** Problem to work on **
All lines in the data bearing the string "darkwall" should be identified and copied.

** Data entries **
■ ■ ■ ■ ■

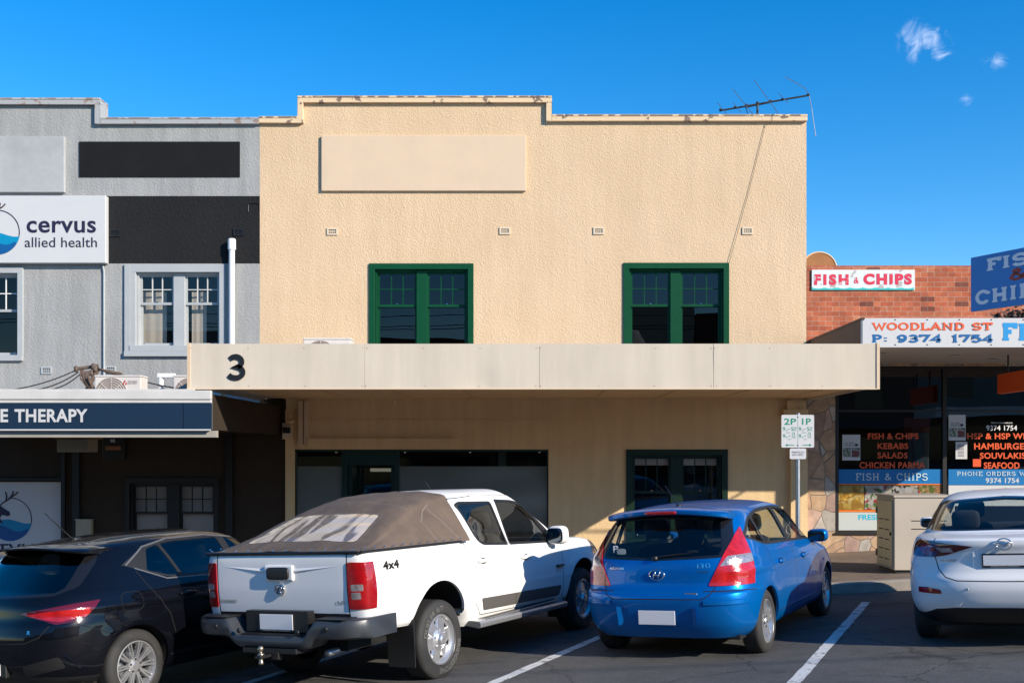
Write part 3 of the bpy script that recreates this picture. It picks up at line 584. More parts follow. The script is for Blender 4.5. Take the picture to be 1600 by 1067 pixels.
for i in range(4):
    p = MB(); a, b_ = js[i] + (.002 if i else 0), js[i + 1] - (.002 if i < 3 else 0); nx = 24
    K = 8; vs = []; rr = random.Random(i); dents = [(rr.uniform(a, b_), rr.uniform(zb + .1, zt - .1), rr.uniform(.15, .5), rr.uniform(-.006, .006)) for _ in range(5)]
    if i == 1: dents.append((b_ - .85, zb + .05, .25, -.018))
    for r_ in range(K + 1):
        for c_ in range(nx + 1):
            X, Z = a + (b_ - a) * c_ / nx, zb + (zt - zb) * r_ / K; y = AY - sum(h * math.exp(-((X - dx) ** 2 + (Z - dz) ** 2) / s_ ** 2) for dx, dz, s_, h in dents); vs.append((X, y, Z))
    q = (nx + 1); b0 = len(vs); vs += [(v[0], AY + .045, v[2]) for v in vs[:]]
    fs = [(r_ * q + c_, r_ * q + c_ + 1, (r_ + 1) * q + c_ + 1, (r_ + 1) * q + c_) for r_ in range(K) for c_ in range(nx)]
    fs += [(b0 + c_, b0 + c_ + 1, c_ + 1, c_) for c_ in range(nx)] + [(K * q + c_, K * q + c_ + 1, b0 + K * q + c_ + 1, b0 + K * q + c_) for c_ in range(nx)]
    fs += [(r_ * q, (r_ + 1) * q, b0 + (r_ + 1) * q, b0 + r_ * q) for r_ in range(K)] + [(b0 + r_ * q + nx, b0 + (r_ + 1) * q + nx, (r_ + 1) * q + nx, r_ * q + nx) for r_ in range(K)]
    p.add(vs, fs)
    for X in np.linspace(a + .03, b_ - .03, 4):
        for Z in (zb + .035, zt - .06): p.sup((X + rr.uniform(-.02, .02), AY - .003, Z), (.006, .004, .006), 1, 8, 1)
    p.build('fascia_panel', [M['fascia'], M['rust']], awo, smooth=True, angle=R(40))
p = MB(); p.box(AX0 - .012, AX0 + .03, AY - .012, AY + .05, zb - .01, zt + .01); p.box(AX1 - .03, AX1 + .012, AY - .012, AY + .05, zb - .01, zt + .01); p.box(AX0 + .03, AX1 - .03, AY - .010, AY + .05, zb - .012, zb + .004); p.build('edge_trim', M['cream_smooth'], awo)
hn = MB(); letter(hn, '3', (px(355.5, AY), AY - .016, pz(594.5, AY)), (1, 0, 0), (0, 0, 1), px(384, AY) - px(355.5, AY), pz(553, AY) - pz(594.5, AY), slab=(.21, .1)); hn.build('house_number', M['black'], awo)
for xx, y0 in ((580, 612), (0, 0)):
    if xx: p = MB(); p.tube([(px(583, 16.5), 16.5, zs), (px(583, 16.5), 16.5, zs - .2)], .012); p.build('hanger', M['soffit'], awo)
# small fittings under the awning
lt = thing('flood_light', 'small bent lamp bracket hanging under the cream awning', 'lamp', (px(616, 16.6), 16.6, zs))
p = MB(); X = px(616, 16.6); p.tube([(X - .02, 16.6, zs + .01), (X + .03, 16.6, zs - .06), (X + .05, 16.6, zs - .1)], .008); p.tube([(X, 16.6, zs), (X + .0, 16.58, zs - .12)], .008); p.build('bracket', M['soffit'], lt)
p = MB(); p.lathe([(.001, 0), (.02, 0), (.035, -.07), (.001, -.05)], (X, 16.57, zs - .12), 'z', 14); p.build('lamp_head', M['soffit'], lt)
sl = thing('security_light', 'black security floodlight on the cream corner post below the awning', 'lamp', (px(449, WY), WY, z(680)))
p = MB(); p.box(px(443, WY), px(457, WY), WY - .085, WY - .062, z(686), z(661)); p.build('back_plate', M['cream_smooth'], sl)
p = MB(); p.box(px(445, WY), px(456, WY), WY - .16, WY - .087, z(677), z(668)); p.build('lamp_head', M['black'], sl, bevel=.008)
sc = thing('security_camera', 'small camera on a short arm beside the black floodlight', 'camera', (px(458, WY), WY, z(660)))
p = MB(); p.tube([(px(460, WY), WY - .06, z(655)), (px(460, WY), WY - .16, z(657))], .012); p.build('arm', M['cream_smooth'], sc)
p = MB(); p.sup((px(458, WY), WY - .2, z(659)), (.07, .05, .025), .5, 12); p.build('camera_body', M['soffit'], sc)

# ------------------------------------------------------------------ grey building on the left
GX0 = px(-140, WY)
gb = thing('shop_building', 'two storey pale grey shop with a charcoal band and white sash windows', 'building', ((GX0 + XL) / 2, WY, 0))
TG, TG2 = pz(185.5, WY), pz(155, WY); S2 = px(159, WY); bandx = px(408, WY)
gwin = [(px(196, WY), px(352, WY), z(557), z(413)), (px(-120, WY), px(37, WY), z(564), z(418))]
mb = MB(); zb0, zb1 = z(412), z(306.5)
hl = [(a + .05, b - .05, c + .05, d - .05) for (a, b, c, d) in gwin]
wall_grid(mb, GX0, XL, z(585) - .8, zb0, hl, WY, .2); 
mb.quad((GX0, WY, zb1), (XL, WY, zb1), (XL, WY, TG - .05), (GX0, WY, TG - .05)); mb.quad((GX0, WY, TG - .05), (S2, WY, TG - .05), (S2, WY, TG2 - .05), (GX0, WY, TG2 - .05))
mb.box(GX0, XL - .01, WY + .15, WY + .25, TG - .6, TG - .06); mb.box(GX0, S2 - .01, WY + .02, WY + .25, TG - .05, TG2 - .05)
mb.build('facade', M['grey'], gb)
mb = MB(); wall_grid(mb, GX0, XL, zb0, zb1, [], WY, .2); mb.build('painted_band', M['charcoal'], gb)
mb = MB(); coping(mb, S2, XL - .002, TG); coping(mb, GX0, S2, TG2); mb.box(S2 - .10, S2, WY - P, WY + .28, TG - t, TG2 - t); mb.build('parapet_coping', [M['grey_coping'], M['grey_peeltop']], gb, bevel=.006, seg=1)
mb = MB(); mb.box(px(-110, WY), px(103, WY), WY - .07, WY, z(302), z(215)); mb.build('name_panel', M['grey_panel'], gb, bevel=.006, seg=1)
mb = MB(); mb.box(px(124.5, WY), px(375, WY), WY - .02, WY, z(277), z(222)); mb.build('blank_panel', M['charcoal_panel'], gb)
for x_, y_ in ((180, 364.5), (373, 363)): vent(gb, x_, y_, .19, .13, M['darktrim'])
for x_, y_ in ((73, 578.5), (173, 577.5)): vent(gb, x_, y_, .19, .13, M['grey_trim'])
M['muntin'] = mat('muntin_grey', (.56, .56, .54), .5)
wa = sash_window(gb, gwin[0][0] + .09, gwin[0][1], gwin[0][2] + .09, gwin[0][3], WY, M['grey_trim'], split=.58, muntm=M['muntin'], fr=.1, mull=.2, head=.14, glassm='clearglass')
wb = sash_window(gb, *gwin[1], WY, M['grey_trim'], split=.55, muntm=M['white'])
mb = MB(); mb.box(gwin[0][0], gwin[0][0] + .09, WY - .045, WY + .1, gwin[0][2] + .09, gwin[0][3]); mb.box(gwin[0][0], gwin[0][1], WY - .07, WY + .1, gwin[0][2], gwin[0][2] + .09); mb.build('architrave', M['grey_trim'], wa)
mb = MB()
for (a, b_) in ((214, 252), (292, 315)):
    vs = []; K = 30
    for i in range(K + 1):
        X = px(a + (b_ - a) * i / K, WY); y = WY + .27 + .004 * math.sin(i * .5)
        vs += [(X, y, gwin[0][2] + .1), (X, y, gwin[0][3] - .45)]
    mb.add(vs, [(2 * i, 2 * i + 2, 2 * i + 3, 2 * i + 1) for i in range(K)])
mb.build('curtain', M['curtain'], wa)
mb = MB(); xp = px(364.5, WY); mb.tube([(xp, WY - .09, z(600)), (xp, WY - .09, z(392))], .052, 14); mb.tube([(xp, WY - .09, z(392)), (xp, WY - .09, z(377)), (xp, WY - .09, z(375))], [.07, .07, .06], 14)
mb.build('downpipe', M['white_pipe'], gb, smooth=True, angle=R(40))
mb = MB(); xp = px(163.5, WY); mb.tube([(xp, WY - .025, z(590)), (xp, WY - .025, z(425)), (xp - .02, WY - .025, z(415))], .018, 8); mb.build('conduit', M['grey_trim'], gb, smooth=True, angle=R(40))
mb = MB(); xp, zp = px(397, WY), z(325)
mb.tube([(xp - .1, WY - .01, zp - .07), (xp - .1, WY - .01, zp + .05), (xp - .06, WY - .01, zp + .08), (xp + .06, WY - .01, zp + .08), (xp + .1, WY - .01, zp + .05), (xp + .1, WY - .01, zp - .06)], .008, 6)
mb.build('wall_cable', M['darktrim'], gb)
shell(gb, GX0, XL - .02, TG - .1)
# ground floor, dark, with a window pair, a doorway and a poster window
DW = px(447, WY); mb = MB(); dw = (px(196, WY), px(342, WY), z(870), z(746)); pw = (px(-130, WY), px(97, WY), -.6, z(752))
ZT = z(585) - .8
wall_grid(mb, GX0, DW, -1.5, ZT, [dw, pw], WY, .2); mb.build('ground_floor_wall', M['darkwall'], gb)
mb = MB(); mb.box(px(354, WY), px(365, WY), WY - .07, WY, -1.2, z(676)); mb.build('pilaster', M['darktrim'], gb)
for q in ((97, 103, .05, 700), (115, 126, .06, 700)): mb = MB(); mb.box(px(q[0], WY), px(q[1], WY), WY - q[2], WY, -1.2, z(q[3])); mb.build('pilaster', M['darktrim'], gb)
mb = MB(); mb.box(px(-140, WY), px(96, WY), WY - .05, WY, z(750), z(747)); mb.build('window_head', M['darktrim'], gb)
wd_ = sash_window(gb, *dw, WY, M['darktrim'], split=.56, fr=.07, mull=.2, glassm='clearglass')
mb = MB(); mb.box(dw[0] + .05, dw[1] - .05, WY + .24, WY + .26, dw[2], dw[3]); mb.build('blind', M['blind'], wd_)
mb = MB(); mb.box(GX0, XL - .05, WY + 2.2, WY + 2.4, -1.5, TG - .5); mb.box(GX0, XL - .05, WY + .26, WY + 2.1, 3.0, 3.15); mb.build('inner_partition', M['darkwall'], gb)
# grey building's awning
GY = 14.58; X1 = px(330, GY); zt2, zb2 = pz(610, GY), pz(671, GY); ww2 = WY - .002; DD = MB(); xl = px(-260, GY)
DD.box(xl, X1 - .01, GY + .04, GY + .08, zb2, zt2 - .05); DD.quad((xl, GY + .08, zb2 + .01), (X1 - .01, GY + .08, zb2 + .01), (X1 - .01, ww2, zb2 + .03), (xl, ww2, zb2 + .03), 1)
DD.quad((xl, GY + .08, zt2 - .22), (X1 - .01, GY + .08, zt2 - .22), (X1 - .01, ww2, zt2 - .22), (xl, ww2, zt2 - .22), 2)
DD.prism([(0, 0)] * 0 or [(X1 - .04, zb2), (X1, zb2), (X1, zt2 - .05), (X1 - .04, zt2 - .05)], GY + .081, ww2, 3)
ga = DD.build('awning', [M['grey_trim'], M['darkwall'], M['steel'], M['darkwall']], gb)
M['gutter'] = mat('gutter_paint', (.62, .60, .57), .5, var=.12, vscale=2)
p = MB(); p.box(xl, X1 + .004, GY - .03, GY + .04, pz(624, GY), zt2); p.box(xl, X1 - .0, GY - .012, GY + .04, pz(629.5, GY), pz(624.2, GY)); p.box(xl, px(303, GY), GY + .0, GY + .30, zt2 + .001, zt2 + .02); p.build('gutter', M['gutter'], ga, bevel=.008)
p = MB(); p.box(xl, X1 + .05, GY + .05, GY + .16, pz(683, GY), pz(672.5, GY)); p.build('soffit_beam', M['soffit'] if False else mat('beam_grey', (.36, .33, .29), .6, var=.1), ga)
p = MB(); p.box(px(287, GY), px(330, GY), GY - .012, GY + .039, zb2 + .0, pz(630, GY)); p.build('end_panel', M['navy'], ga)
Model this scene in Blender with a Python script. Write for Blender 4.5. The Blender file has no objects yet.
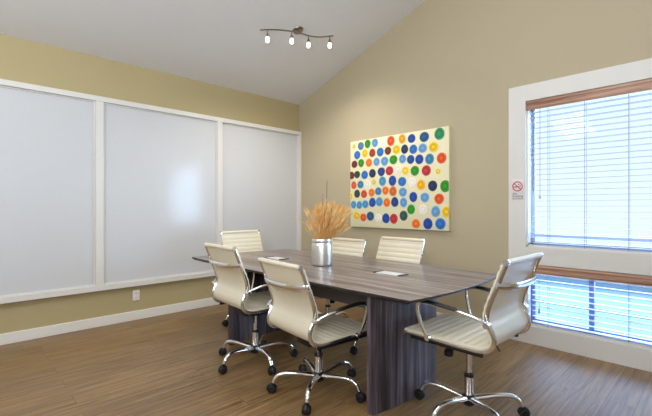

■ ■ ■ ■ ■

** Final answer **
wall_grid(mb, GX0, DW, -1.5, ZT, [dw, pw], WY, .2); mb.build('ground_floor_wall', M['darkwall'], gb)
mb = MB(); mb.box(GX0, XL - .05, WY + 2.2, WY + 2.4, -1.5, TG - .5); mb.box(GX0, XL - .05, WY + .26, WY + 2.1, 3.0, 3.15); mb.build('inner_partition', M['darkwall'], gb)
ga = DD.build('awning', [M['grey_trim'], M['darkwall'], M['steel'], M['darkwall']], gb)